→ MATERIAL

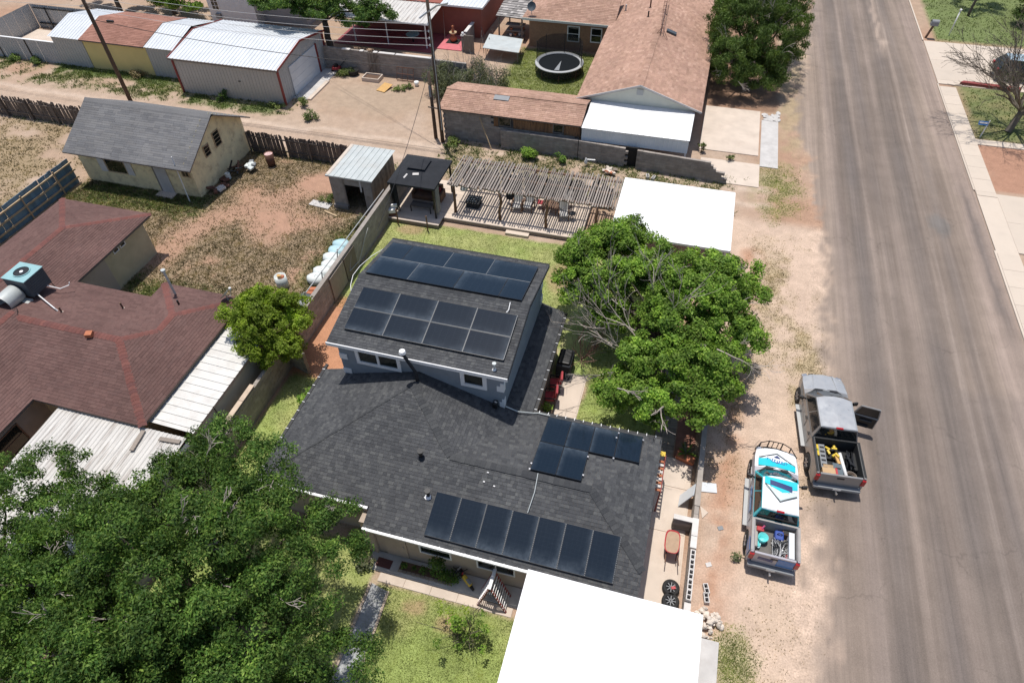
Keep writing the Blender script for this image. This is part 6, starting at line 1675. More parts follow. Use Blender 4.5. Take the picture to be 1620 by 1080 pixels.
# blue sacks in a row
sk = random.Random(3)
for k in range(6):
    t = k / 5; cx = -18.55 + sk.uniform(-.15, .15); cy = 27.4 - 3.2 * t
    s_ = MB().lathe([(0, 0), (.42, .03), (.52, .22), (.46, .45), (.25, .55), (0, .56)], (0, 0, 0), 12)
    s_.v = [(cx + p[0] * 1.15 + sk.uniform(-.03, .03), cy + p[1] * .8 + sk.uniform(-.03, .03), p[2]) for p in s_.v]
    lab = ['pale blue sack farthest up the row by the wall', 'pale blue sack second from the far end of the row', 'white and blue sack third along the wall row', 'white sack fourth along the wall row', 'white sack fifth along the wall row', 'white sack nearest the rusty red bundle'][k]
    tag(obj('sack', s_, 'tarp' if k < 2 else 'tarp_white', smooth=True), lab, 'sack', 'sacks along the block wall')
rbn = thing('bundle', 'rusty red and dark bundle at the near end of the sacks', 'bundle', (-18.35, 22.9, 0))
for k in range(6): obj('roll', MB().rbox((-18.35 + sk.uniform(-.3, .3), 23.2 - k * .25, .3 + sk.uniform(0, .15)), (.6, .28, .25), sk.uniform(-.4, .4)), ('terracotta', 'terracotta', 'slate_panel', 'slate_panel', 'black', 'grey_plastic')[k], rbn, bevel=.05)
ptb = thing('burn_barrel', 'pale drum filled with orange rubbish beside the bright green tree', 'barrel', (-20.4, 23.4, 0))
obj('drum', MB().lathe([(0, 0), (.33, 0), (.33, .8), (.31, .8), (.3, .7), (0, .7)], (-20.4, 23.4, 0), 16), 'tarp_white', ptb, smooth=True)
for k in range(6): obj('rubbish', MB().rbox((-20.4 + sk.uniform(-.15, .15), 23.4 + sk.uniform(-.15, .15), .76 + sk.uniform(0, .12)), (.2, .15, .1), sk.uniform(0, 3), rx=sk.uniform(-.6, .6)), 'terracotta' if k % 2 else 'plywood', ptb)

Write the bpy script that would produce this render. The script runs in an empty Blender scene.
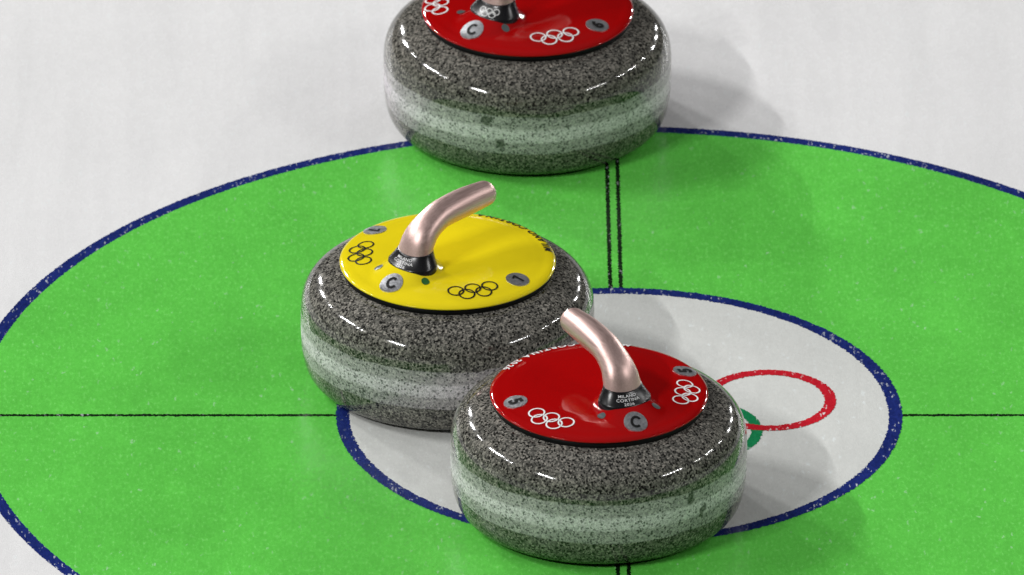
import bpy, bmesh, math, random
from mathutils import Vector, Matrix, noise
rnd = random.Random(7)
PI = math.pi
sc = bpy.context.scene
col = sc.collection

# ------------------------------------------------------------------ helpers
def link_mesh(name, verts, faces, m, parent=None, smooth=True):
    me = bpy.data.meshes.new(name)
    me.from_pydata([tuple(v) for v in verts], [], faces)
    me.materials.append(m)
    if smooth:
        me.polygons.foreach_set('use_smooth', [True] * len(me.polygons))
    me.update()
    o = bpy.data.objects.new(name, me)
    col.objects.link(o)
    if parent is not None:
        o.parent = parent
    return o

def lathe(profile, n=192):
    V, F = [], []
    rings = []
    for r, z in profile:
        if r < 1e-6:
            rings.append([len(V)]); V.append((0, 0, z))
        else:
            rings.append(list(range(len(V), len(V) + n)))
            V += [(r * math.cos(2 * PI * k / n), r * math.sin(2 * PI * k / n), z) for k in range(n)]
    for a, b in zip(rings, rings[1:]):
        for k in range(n):
            k2 = (k + 1) % n
            if len(a) == 1: F.append((a[0], b[k2], b[k])) if len(b) > 1 else None
            elif len(b) == 1: F.append((a[k], a[k2], b[0]))
            else: F.append((a[k], a[k2], b[k2], b[k]))
    return V, F

def loft(rings, cap_end=True):
    n = len(rings[0]); V = [p for r in rings for p in r]; F = []
    for i in range(len(rings) - 1):
        for k in range(n):
            k2 = (k + 1) % n
            F.append((i * n + k, i * n + k2, (i + 1) * n + k2, (i + 1) * n + k))
    if cap_end:
        F.append(tuple(range((len(rings) - 1) * n, len(rings) * n)))
    return V, F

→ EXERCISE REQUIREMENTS
Transcribe the whole listing exactly. Pictures stay out of your copy.

→ COMPLETE RESPONSE
Keep writing the Blender script for this image. This is part 6, starting at line 1675. More parts follow. Use Blender 4.5. Take the picture to be 1620 by 1080 pixels.
# blue sacks in a row
sk = random.Random(3)
for k in range(6):
    t = k / 5; cx = -18.55 + sk.uniform(-.15, .15); cy = 27.4 - 3.2 * t
    s_ = MB().lathe([(0, 0), (.42, .03), (.52, .22), (.46, .45), (.25, .55), (0, .56)], (0, 0, 0), 12)
    s_.v = [(cx + p[0] * 1.15 + sk.uniform(-.03, .03), cy + p[1] * .8 + sk.uniform(-.03, .03), p[2]) for p in s_.v]
    lab = ['pale blue sack farthest up the row by the wall', 'pale blue sack second from the far end of the row', 'white and blue sack third along the wall row', 'white sack fourth along the wall row', 'white sack fifth along the wall row', 'white sack nearest the rusty red bundle'][k]
    tag(obj('sack', s_, 'tarp' if k < 2 else 'tarp_white', smooth=True), lab, 'sack', 'sacks along the block wall')
rbn = thing('bundle', 'rusty red and dark bundle at the near end of the sacks', 'bundle', (-18.35, 22.9, 0))
for k in range(6): obj('roll', MB().rbox((-18.35 + sk.uniform(-.3, .3), 23.2 - k * .25, .3 + sk.uniform(0, .15)), (.6, .28, .25), sk.uniform(-.4, .4)), ('terracotta', 'terracotta', 'slate_panel', 'slate_panel', 'black', 'grey_plastic')[k], rbn, bevel=.05)
ptb = thing('burn_barrel', 'pale drum filled with orange rubbish beside the bright green tree', 'barrel', (-20.4, 23.4, 0))
obj('drum', MB().lathe([(0, 0), (.33, 0), (.33, .8), (.31, .8), (.3, .7), (0, .7)], (-20.4, 23.4, 0), 16), 'tarp_white', ptb, smooth=True)
for k in range(6): obj('rubbish', MB().rbox((-20.4 + sk.uniform(-.15, .15), 23.4 + sk.uniform(-.15, .15), .76 + sk.uniform(0, .12)), (.2, .15, .1), sk.uniform(0, 3), rx=sk.uniform(-.6, .6)), 'terracotta' if k % 2 else 'plywood', ptb)

Write the bpy script that would produce this render. The script runs in an empty Blender scene.
import bpy, bmesh, math, random
from mathutils import Vector, Matrix, noise
rnd = random.Random(7)
PI = math.pi
sc = bpy.context.scene
col = sc.collection

# ------------------------------------------------------------------ helpers
def link_mesh(name, verts, faces, m, parent=None, smooth=True):
    me = bpy.data.meshes.new(name)
    me.from_pydata([tuple(v) for v in verts], [], faces)
    me.materials.append(m)
    if smooth:
        me.polygons.foreach_set('use_smooth', [True] * len(me.polygons))
    me.update()
    o = bpy.data.objects.new(name, me)
    col.objects.link(o)
    if parent is not None:
        o.parent = parent
    return o

def lathe(profile, n=192):
    V, F = [], []
    rings = []
    for r, z in profile:
        if r < 1e-6:
            rings.append([len(V)]); V.append((0, 0, z))
        else:
            rings.append(list(range(len(V), len(V) + n)))
            V += [(r * math.cos(2 * PI * k / n), r * math.sin(2 * PI * k / n), z) for k in range(n)]
    for a, b in zip(rings, rings[1:]):
        for k in range(n):
            k2 = (k + 1) % n
            if len(a) == 1: F.append((a[0], b[k2], b[k])) if len(b) > 1 else None
            elif len(b) == 1: F.append((a[k], a[k2], b[0]))
            else: F.append((a[k], a[k2], b[k2], b[k]))
    return V, F

def loft(rings, cap_end=True):
    n = len(rings[0]); V = [p for r in rings for p in r]; F = []
    for i in range(len(rings) - 1):
        for k in range(n):
            k2 = (k + 1) % n
            F.append((i * n + k, i * n + k2, (i + 1) * n + k2, (i + 1) * n + k))
    if cap_end:
        F.append(tuple(range((len(rings) - 1) * n, len(rings) * n)))
    return V, F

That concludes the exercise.